Copy each line below that includes "script".

______________________________

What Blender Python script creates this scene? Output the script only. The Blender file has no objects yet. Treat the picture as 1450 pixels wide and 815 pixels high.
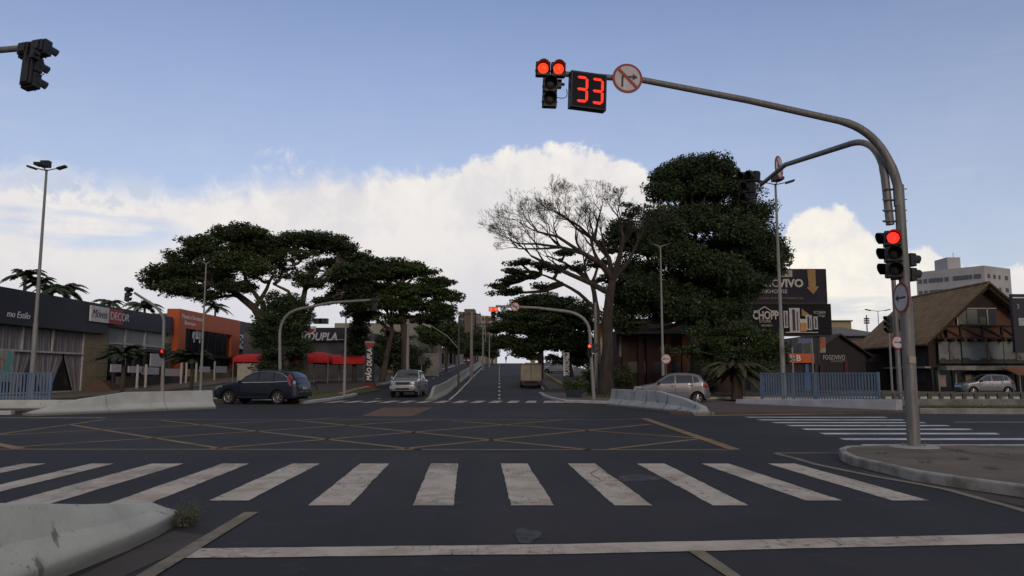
import bpy, bmesh, math, random
import numpy as np
from mathutils import Vector, Matrix
random.seed(7); RNG = np.random.default_rng(7)
R = math.radians
sc = bpy.context.scene
col = sc.collection
# ------------------------------------------------------------------ camera, light, exposure
F = 1086.0; CX, CY = 725.0, 407.5; HORIZON = 532.0; CAMZ = 1.4
PITCH = math.atan((HORIZON - CY) / F)
cam_d = bpy.data.cameras.new("camera"); cam = bpy.data.objects.new("camera", cam_d); col.objects.link(cam)
cam_d.sensor_width = 36; cam_d.lens = 36 * F / 1450; cam_d.clip_start = 0.05; cam_d.clip_end = 8000
cam.location = (0, 0, CAMZ); cam.rotation_euler = (R(90) + PITCH, 0, 0)
sc.camera = cam
SUN_EL, SUN_AZ = 16.0, 168.0          # azimuth clockwise from the view direction (+Y): behind and to the right
sc.view_settings.view_transform = 'Standard'; sc.view_settings.look = 'None'; sc.view_settings.gamma = 1
sc.view_settings.exposure = 0.10
sc.view_settings.use_curve_mapping = False
sd = bpy.data.lights.new("sun", 'SUN'); so = bpy.data.objects.new("sun", sd); col.objects.link(so)
sd.energy = 0.7; sd.angle = R(14); sd.color = (1.0, 0.80, 0.62)
_sv = Vector((math.sin(R(SUN_AZ)) * math.cos(R(SUN_EL)), math.cos(R(SUN_AZ)) * math.cos(R(SUN_EL)), math.sin(R(SUN_EL))))
so.rotation_euler = _sv.to_track_quat('Z', 'Y').to_euler(); so.location = (30, -30, 30)
SKY_STRENGTH = 0.15

CP, SP = math.cos(PITCH), math.sin(PITCH)
def ray(px, py):
    u, v = (px - CX) / F, (CY - py) / F
    return Vector((u, CP - v * SP, SP + v * CP))

# ---- world: physical sky + a cloud bank shaped in sky directions
W = bpy.data.worlds.new("World"); sc.world = W; W.use_nodes = True
nt = W.node_tree; N = nt.nodes; L = nt.links; N.clear()
class X:
    """tiny expression helper for shader maths"""
    def __init__(s, sock, t): s.s = sock; s.t = t
    def _op(s, op, o=None, o2=None, clamp=False):
        n = s.t.nodes.new('ShaderNodeMath'); n.operation = op; n.use_clamp = clamp
        for i, q in enumerate([s, o, o2]):
            if q is None: continue
            if isinstance(q, X): s.t.links.new(q.s, n.inputs[i])
            else: n.inputs[i].default_value = q
        return X(n.outputs[0], s.t)
    def __add__(s, o): return s._op('ADD', o)
    def __sub__(s, o): return s._op('SUBTRACT', o)
    def __mul__(s, o): return s._op('MULTIPLY', o)
    def __truediv__(s, o): return s._op('DIVIDE', o)
    def clamp(s): return s._op('ADD', 0.0, clamp=True)
    def mx(s, o): return s._op('MAXIMUM', o)
    def mn(s, o): return s._op('MINIMUM', o)
def const_minus(c, x): return (x * -1.0) + c
def noise(t, vec, scale, detail=6, rough=0.55, dist=0.0):
    n = t.nodes.new('ShaderNodeTexNoise'); n.inputs['Scale'].default_value = scale
    n.inputs['Detail'].default_value = detail; n.inputs['Roughness'].default_value = rough
    n.inputs['Distortion'].default_value = dist
    if vec is not None: t.links.new(vec, n.inputs['Vector'])
    return X(n.outputs['Fac'], t)
def smooth(x, lo, hi):
    n = x.t.nodes.new('ShaderNodeMapRange'); n.interpolation_type = 'SMOOTHSTEP'
    n.inputs[1].default_value = lo; n.inputs[2].default_value = hi
    x.t.links.new(x.s, n.inputs[0]); return X(n.outputs[0], x.t)
def mixc(t, f, a, b):
    n = t.nodes.new('ShaderNodeMix'); n.data_type = 'RGBA'
    if isinstance(f, X): t.links.new(f.s, n.inputs[0])
    else: n.inputs[0].default_value = f
    for i, q in ((6, a), (7, b)):
        if isinstance(q, tuple): n.inputs[i].default_value = (*q, 1) if len(q) == 3 else q
        else: t.links.new(q, n.inputs[i])
    return n.outputs[2]
tc = N.new('ShaderNodeTexCoord'); sep = N.new('ShaderNodeSeparateXYZ'); L.new(tc.outputs['Generated'], sep.inputs[0])
dx, dy, dz = (X(sep.outputs[i], nt) for i in range(3))
az = dx._op('ARCTAN2', dy)
hyp = (dx * dx + dy * dy)._op('SQRT'); el = dz._op('ARCTAN2', hyp)
EDGE = [(-40,236),(20,234),(60,232),(110,244),(150,252),(200,262),(260,262),(330,256),(400,246),(450,238),(500,242),(560,242),(640,238),(672,224),(705,216),(745,208),(800,211),(850,208),(885,219),(915,243),(948,305),(985,430),(1085,455),(1104,345),(1118,308),(1150,292),(1188,291),(1215,307),(1240,336),(1290,346),(1318,338),(1350,382)]
ramp = N.new('ShaderNodeValToRGB'); cr = ramp.color_ramp
A0 = R(45)
L.new(((az / (2 * A0)) + 0.5).s, ramp.inputs[0])
pts = []
for px, py in EDGE:
    d = ray(px, py); pts.append((math.atan2(d.x, d.y) / (2 * A0) + 0.5, math.atan2(d.z, math.hypot(d.x, d.y)) / A0))
pts.append((0.995, 0.12))
pts = pts[:32]
cr.elements[0].position = pts[0][0]; cr.elements[0].color = (pts[0][1],) * 3 + (1,)
cr.elements[1].position = pts[-1][0]; cr.elements[1].color = (pts[-1][1],) * 3 + (1,)
for p, v in pts[1:-1]:
    e = cr.elements.new(p); e.color = (v, v, v, 1)
top = X(ramp.outputs[0], nt) * A0
gen = tc.outputs['Generated']
n_big = noise(nt, gen, 9, 4, 0.5); n_fine = noise(nt, gen, 26, 9, 0.62, 0.4)
mp = N.new('ShaderNodeMapping'); mp.inputs['Scale'].default_value = (3, 3, 22); L.new(gen, mp.inputs[0])
n_str = noise(nt, mp.outputs[0], 2.2, 6, 0.55)
# crisp cauliflower edge on the right, wispy edge on the left
crisp = smooth(az, -0.32, 0.0)
d_edge = (top - el) + (n_fine - 0.5) * 0.060 + (n_big - 0.5) * 0.016
soft = const_minus(0.050, crisp * 0.037)
cl = (d_edge / soft + 0.25).clamp()
cl = cl * cl * const_minus(3.0, cl * 2.0)
def blob(px, py, rx, ry):
    d = ray(px, py); a = math.atan2(d.x, d.y); e = math.atan2(d.z, math.hypot(d.x, d.y))
    q = ((az - a) / (rx / F)); w = ((el - e) / (ry / F))
    return const_minus(1.0, q * q + w * w).clamp()
gap = ((blob(120, 322, 150, 34) * 1.5).clamp() * smooth(n_str, 0.30, 0.62)).clamp()
gap2 = ((blob(60, 268, 150, 30)) * smooth(n_fine, 0.45, 0.65)) * 0.55
cl = cl * const_minus(1.0, (gap * 0.8 + gap2).clamp())
veil = (smooth(el, 0.62, 0.0) * 0.16 + smooth(n_str, 0.50, 0.85) * 0.10 * smooth(el, 0.6, 0.1))
wisp = blob(395, 225, 60, 26) * smooth(n_fine, 0.45, 0.75) * 0.7
cl = (cl + veil + wisp).clamp()
sky = N.new('ShaderNodeTexSky'); sky.sky_type = 'NISHITA'; sky.sun_disc = False
sky.sun_elevation = R(SUN_EL); sky.sun_rotation = R(SUN_AZ)
sky.altitude = 500; sky.air_density = 1.0; sky.dust_density = 1.2; sky.ozone_density = 2.0
CK = 0.86 / SKY_STRENGTH
depth_in = (d_edge / 0.16).clamp()
shade = smooth(n_big * 0.5 + n_fine * 0.5, 0.36, 0.62)
c_hi = (0.99 * CK, 0.95 * CK, 0.90 * CK); c_md = (0.81 * CK, 0.785 * CK, 0.81 * CK); c_lo = (0.66 * CK, 0.69 * CK, 0.79 * CK)
c1 = mixc(nt, (shade * const_minus(1.0, depth_in * 0.65)), c_md, c_hi)
lowband = smooth(el, 0.17, 0.02) * (n_str * 0.8 + 0.4)
c2 = mixc(nt, (lowband * 0.75).clamp(), c1, c_lo)
warm = blob(1190, 380, 150, 110)
c2 = mixc(nt, (warm * (shade * 0.6 + 0.35)).clamp(), c2, (1.10 * CK, 1.04 * CK, 0.90 * CK))
grey = blob(1230, 440, 130, 26) * smooth(n_str, 0.42, 0.6)
grey2 = blob(150, 268, 170, 34) * smooth(n_fine, 0.5, 0.62) + blob(1090, 348, 100, 14) * 0.3
c2 = mixc(nt, (grey * 0.7 + grey2 * 0.75).clamp(), c2, (0.62 * CK, 0.65 * CK, 0.74 * CK))
hsv = N.new('ShaderNodeHueSaturation'); hsv.inputs['Saturation'].default_value = 1.0; L.new(sky.outputs[0], hsv.inputs['Color'])
tint = N.new('ShaderNodeMix'); tint.data_type = 'RGBA'; tint.blend_type = 'MULTIPLY'; tint.inputs[0].default_value = 1
L.new(hsv.outputs[0], tint.inputs[6]); tint.inputs[7].default_value = (1.05, 0.885, 0.92, 1)
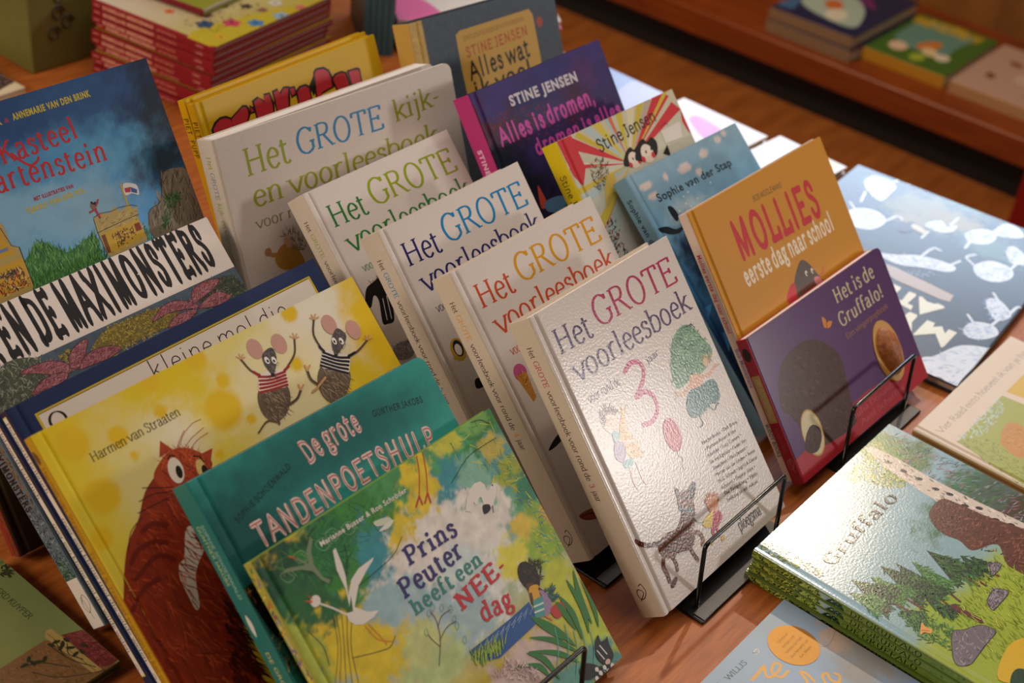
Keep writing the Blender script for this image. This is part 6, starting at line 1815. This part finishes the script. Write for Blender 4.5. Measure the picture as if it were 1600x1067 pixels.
POSE = {
 'g3': (0.2615, -0.2726, 0.0215, -0.0000, 0.7061, 0.2000, 0.2808, 0.0270),
 'pop': (0.5084, -0.2674, 0.0185, -0.0165, 0.6778, 0.2620, 0.1540, 0.0137),
 'mol': (0.5145, -0.2549, 0.0109, -0.0085, 0.6778, 0.2522, 0.2837, 0.0110),
 'pri': (-0.0512, -0.2691, 0.0118, -0.0019, 0.7929, 0.2567, 0.2350, 0.0110),
 'tan': (-0.0591, -0.2345, 0.0214, -0.0285, 0.8058, 0.2368, 0.2734, 0.0241),
 'yel': (-0.1119, -0.1634, 0.0121, -0.0061, 0.8180, 0.3175, 0.3100, 0.0112),
 'g4': (0.2687, -0.1868, 0.0217, 0.0141, 0.7303, 0.2036, 0.2820, 0.0265),
 'g5': (0.2672, -0.0968, 0.0217, 0.0190, 0.7086, 0.1989, 0.2808, 0.0272),
 'g6': (0.2691, -0.0068, 0.0224, 0.0153, 0.7489, 0.2019, 0.2809, 0.0270),
 'nav': (-0.0835, -0.0605, 0.0146, 0.0137, 0.8162, 0.3204, 0.2632, 0.0145),
 'max': (-0.0757, 0.0414, 0.0230, -0.0008, 0.8193, 0.2722, 0.2684, 0.0260),
 'kas': (-0.0734, 0.1602, 0.0123, -0.0320, 0.5471, 0.2820, 0.3613, 0.0160),
 'kij': (0.2118, 0.1507, 0.0134, -0.0602, 0.3685, 0.2999, 0.2775, 0.0260),
 'sti': (0.2715, 0.2296, 0.0085, 0.0449, 0.4039, 0.2577, 0.2727, 0.0115),
 'sop': (0.5511, -0.2000, 0.0188, -0.0275, 0.8551, 0.1999, 0.2953, 0.0195),
 'stj': (0.5083, -0.1180, 0.0188, -0.0197, 0.7258, 0.1990, 0.3007, 0.0222),
 'pur': (0.4773, -0.0151, 0.0178, 0.0092, 0.6292, 0.2200, 0.3140, 0.0234),
 'alw': (0.5286, 0.1998, 0.0150, -0.0973, 0.4055, 0.2230, 0.2878, 0.0278),
 'nav2': (-0.0852, -0.0415, 0.0111, 0.0137, 0.8162, 0.3204, 0.2512, 0.0145),
 'sti2': (0.2709, 0.2432, 0.0092, 0.0449, 0.4039, 0.2577, 0.2707, 0.0115),
 'gru': (0.3725, -0.5790, 0.0365, 0.0000, 1.5708, 0.2620, 0.2900, 0.0088),
 'gru2': (0.3730, -0.5810, 0.0274, 0.0000, 1.5708, 0.2620, 0.2900, 0.0088),
 'gru3': (0.3755, -0.5790, 0.0183, 0.0052, 1.5708, 0.2620, 0.2900, 0.0088),
 'gru4': (0.3715, -0.5770, 0.0092, -0.0052, 1.5708, 0.2620, 0.2900, 0.0088),
 'rad': (0.6800, -0.5710, 0.0120, 0.0000, 1.5708, 0.2500, 0.2700, 0.0115),
 'atl': (1.1920, -0.2700, 0.0125, 1.6493, 1.5708, 0.3000, 0.4070, 0.0120),
 'wil': (0.1310, -0.6015, 0.0102, 0.0000, 1.5708, 0.2350, 0.2700, 0.0100),
 'sjo': (-0.3060, 0.1720, 0.0120, -1.5708, 1.5708, 0.1600, 0.2200, 0.0100),
 'red': (0.5860, 0.6850, 0.1035, 0.1396, 1.5708, 0.2450, 0.2150, 0.0098),
}

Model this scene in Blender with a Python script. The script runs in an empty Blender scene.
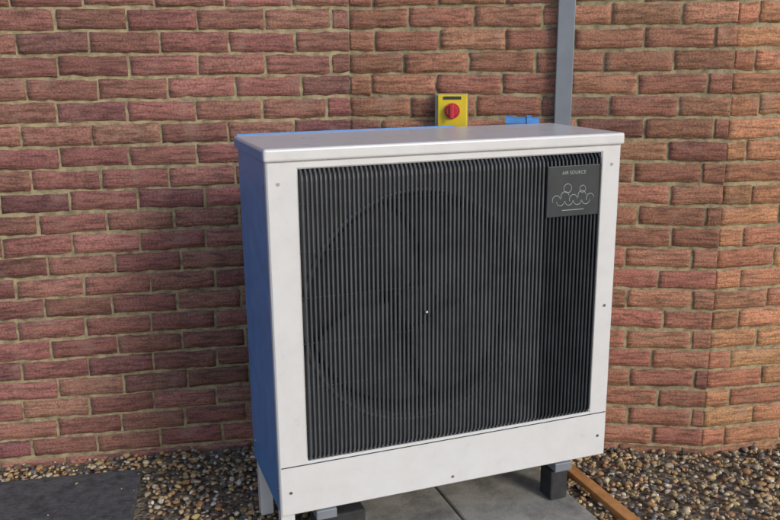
import bpy, bmesh, math, random
import numpy as np
from mathutils import Vector, Matrix, noise
random.seed(7); rng=np.random.default_rng(7)
S=bpy.context.scene
S.view_settings.view_transform='Standard'
try: S.view_settings.look='None'
except: pass
S.view_settings.exposure=0
C=S.collection
GZ=-0.13
# ---------------------------------------------------------------- materials
def newmat(name):
    m=bpy.data.materials.new(name); m.use_nodes=True
    nt=m.node_tree; b=nt.nodes['Principled BSDF']; return m,nt,b
def N(nt,t,**k):
    n=nt.nodes.new(t)
    for a,v in k.items(): setattr(n,a,v)
    return n
def paint(name,col,rough=.4,metal=0,var=.12,scale=6,bump=.0,bscale=300,dirt=None,bdist=.002):
    m,nt,b=newmat(name); L=nt.links.new
    tc=N(nt,'ShaderNodeTexCoord')
    n=N(nt,'ShaderNodeTexNoise'); n.inputs['Scale'].default_value=scale; n.inputs['Detail'].default_value=9; n.inputs['Roughness'].default_value=.65
    L(tc.outputs['Object'],n.inputs['Vector'])
    r=N(nt,'ShaderNodeValToRGB')
    c0=[c*(1-var) for c in col]; c1=[min(1,c*(1+var)) for c in col]
    if dirt: c0=list(dirt)
    r.color_ramp.elements[0].color=(*c0,1); r.color_ramp.elements[1].color=(*c1,1)
    r.color_ramp.elements[0].position=.3; r.color_ramp.elements[1].position=.6
    L(n.outputs['Fac'],r.inputs['Fac']); L(r.outputs['Color'],b.inputs['Base Color'])
    mr=N(nt,'ShaderNodeMapRange'); mr.inputs['To Min'].default_value=rough*.8; mr.inputs['To Max'].default_value=min(1,rough*1.3)
    L(n.outputs['Fac'],mr.inputs['Value']); L(mr.outputs['Result'],b.inputs['Roughness'])
    b.inputs['Metallic'].default_value=metal
    if bump:
        n2=N(nt,'ShaderNodeTexNoise'); n2.inputs['Scale'].default_value=bscale; n2.inputs['Detail'].default_value=4
        L(tc.outputs['Object'],n2.inputs['Vector'])
        bp=N(nt,'ShaderNodeBump'); bp.inputs['Strength'].default_value=bump; bp.inputs['Distance'].default_value=bdist
        L(n2.outputs['Fac'],bp.inputs['Height']); L(bp.outputs['Normal'],b.inputs['Normal'])
    return m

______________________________

SOLUTION FOR THIS EXERCISE:
What Blender Python script creates this scene? Output the script only. The Blender file has no objects yet. Treat the picture as 1450 pixels wide and 815 pixels high.
Keep writing the Blender script for this image. This is part 6, starting at line 1815. This part finishes the script. Write for Blender 4.5. Measure the picture as if it were 1600x1067 pixels.
Model this scene in Blender with a Python script. The script runs in an empty Blender scene.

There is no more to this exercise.